- RECORD EXTRACTS
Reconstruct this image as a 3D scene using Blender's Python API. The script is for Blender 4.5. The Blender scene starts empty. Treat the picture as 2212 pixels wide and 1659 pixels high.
---
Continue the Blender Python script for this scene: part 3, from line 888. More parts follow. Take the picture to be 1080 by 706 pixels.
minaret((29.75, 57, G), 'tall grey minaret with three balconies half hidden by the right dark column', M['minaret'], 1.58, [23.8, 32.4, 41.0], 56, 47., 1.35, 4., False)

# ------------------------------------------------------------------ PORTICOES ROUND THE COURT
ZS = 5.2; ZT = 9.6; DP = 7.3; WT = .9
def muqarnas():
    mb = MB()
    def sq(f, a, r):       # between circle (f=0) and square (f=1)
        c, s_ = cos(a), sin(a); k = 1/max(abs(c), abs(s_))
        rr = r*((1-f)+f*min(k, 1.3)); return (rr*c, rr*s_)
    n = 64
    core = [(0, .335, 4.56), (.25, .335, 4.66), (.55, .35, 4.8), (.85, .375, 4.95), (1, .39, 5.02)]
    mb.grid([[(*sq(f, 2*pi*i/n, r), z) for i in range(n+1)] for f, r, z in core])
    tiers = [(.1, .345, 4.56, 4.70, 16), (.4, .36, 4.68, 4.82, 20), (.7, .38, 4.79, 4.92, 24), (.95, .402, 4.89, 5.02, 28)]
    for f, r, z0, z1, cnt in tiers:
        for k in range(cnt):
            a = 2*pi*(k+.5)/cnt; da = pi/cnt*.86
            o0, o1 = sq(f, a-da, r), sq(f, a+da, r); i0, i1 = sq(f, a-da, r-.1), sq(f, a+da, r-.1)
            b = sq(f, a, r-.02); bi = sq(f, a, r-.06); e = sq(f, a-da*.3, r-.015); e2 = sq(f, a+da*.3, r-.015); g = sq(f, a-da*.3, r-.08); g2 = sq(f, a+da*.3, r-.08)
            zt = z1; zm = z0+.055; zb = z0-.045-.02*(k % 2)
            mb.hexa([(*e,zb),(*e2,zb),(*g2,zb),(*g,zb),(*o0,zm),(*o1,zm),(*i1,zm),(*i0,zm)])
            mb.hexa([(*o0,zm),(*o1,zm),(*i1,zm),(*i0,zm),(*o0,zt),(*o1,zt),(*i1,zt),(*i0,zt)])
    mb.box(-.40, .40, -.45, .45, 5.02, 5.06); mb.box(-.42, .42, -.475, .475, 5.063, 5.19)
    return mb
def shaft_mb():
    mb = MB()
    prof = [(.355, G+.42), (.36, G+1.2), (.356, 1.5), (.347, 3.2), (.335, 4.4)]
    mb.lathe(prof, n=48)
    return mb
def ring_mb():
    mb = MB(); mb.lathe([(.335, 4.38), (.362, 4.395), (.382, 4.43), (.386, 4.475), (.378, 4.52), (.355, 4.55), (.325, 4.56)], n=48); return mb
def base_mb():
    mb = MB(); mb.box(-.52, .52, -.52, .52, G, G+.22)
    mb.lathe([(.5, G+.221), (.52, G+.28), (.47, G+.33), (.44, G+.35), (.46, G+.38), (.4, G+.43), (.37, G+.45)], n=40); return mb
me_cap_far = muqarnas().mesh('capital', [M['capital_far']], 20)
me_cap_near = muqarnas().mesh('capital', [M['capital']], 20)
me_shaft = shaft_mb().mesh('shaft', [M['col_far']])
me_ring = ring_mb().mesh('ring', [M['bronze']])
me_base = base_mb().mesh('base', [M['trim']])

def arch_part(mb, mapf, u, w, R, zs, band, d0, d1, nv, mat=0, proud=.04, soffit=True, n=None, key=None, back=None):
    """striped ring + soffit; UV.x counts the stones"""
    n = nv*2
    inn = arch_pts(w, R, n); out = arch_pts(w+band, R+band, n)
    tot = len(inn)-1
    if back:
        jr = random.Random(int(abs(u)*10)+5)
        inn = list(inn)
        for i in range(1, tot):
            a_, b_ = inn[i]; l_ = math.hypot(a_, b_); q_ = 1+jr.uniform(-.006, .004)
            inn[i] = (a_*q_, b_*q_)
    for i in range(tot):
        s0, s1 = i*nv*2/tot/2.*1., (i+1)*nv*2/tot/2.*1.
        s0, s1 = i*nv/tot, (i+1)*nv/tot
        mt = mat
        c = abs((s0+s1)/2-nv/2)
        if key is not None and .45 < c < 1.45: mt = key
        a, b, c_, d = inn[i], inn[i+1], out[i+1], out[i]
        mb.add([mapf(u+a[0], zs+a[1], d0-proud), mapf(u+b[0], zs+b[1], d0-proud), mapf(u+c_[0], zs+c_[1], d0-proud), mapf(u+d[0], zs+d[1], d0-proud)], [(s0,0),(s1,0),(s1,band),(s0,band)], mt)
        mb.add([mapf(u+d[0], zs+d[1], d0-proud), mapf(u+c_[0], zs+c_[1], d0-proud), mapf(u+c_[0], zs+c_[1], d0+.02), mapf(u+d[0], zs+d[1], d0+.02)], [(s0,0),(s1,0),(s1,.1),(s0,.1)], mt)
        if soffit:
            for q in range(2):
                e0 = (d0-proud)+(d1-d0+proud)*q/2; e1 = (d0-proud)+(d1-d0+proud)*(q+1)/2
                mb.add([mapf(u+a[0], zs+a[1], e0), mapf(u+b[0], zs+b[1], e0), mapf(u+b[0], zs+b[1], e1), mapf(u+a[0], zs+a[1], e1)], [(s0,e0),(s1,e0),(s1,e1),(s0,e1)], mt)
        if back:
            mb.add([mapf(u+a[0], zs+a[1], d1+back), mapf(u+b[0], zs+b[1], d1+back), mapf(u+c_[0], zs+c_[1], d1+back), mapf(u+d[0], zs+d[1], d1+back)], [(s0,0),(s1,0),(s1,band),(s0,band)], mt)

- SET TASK
Among the lines above, find the one with "Continue the Blender" and the one with "minaret((29.75, 57, G), 'tall". Quote both and everything between them, exactly.

- SOLUTION FOR THIS EXERCISE
Continue the Blender Python script for this scene: part 3, from line 888. More parts follow. Take the picture to be 1080 by 706 pixels.
minaret((29.75, 57, G), 'tall grey minaret with three balconies half hidden by the right dark column', M['minaret'], 1.58, [23.8, 32.4, 41.0], 56, 47., 1.35, 4., False)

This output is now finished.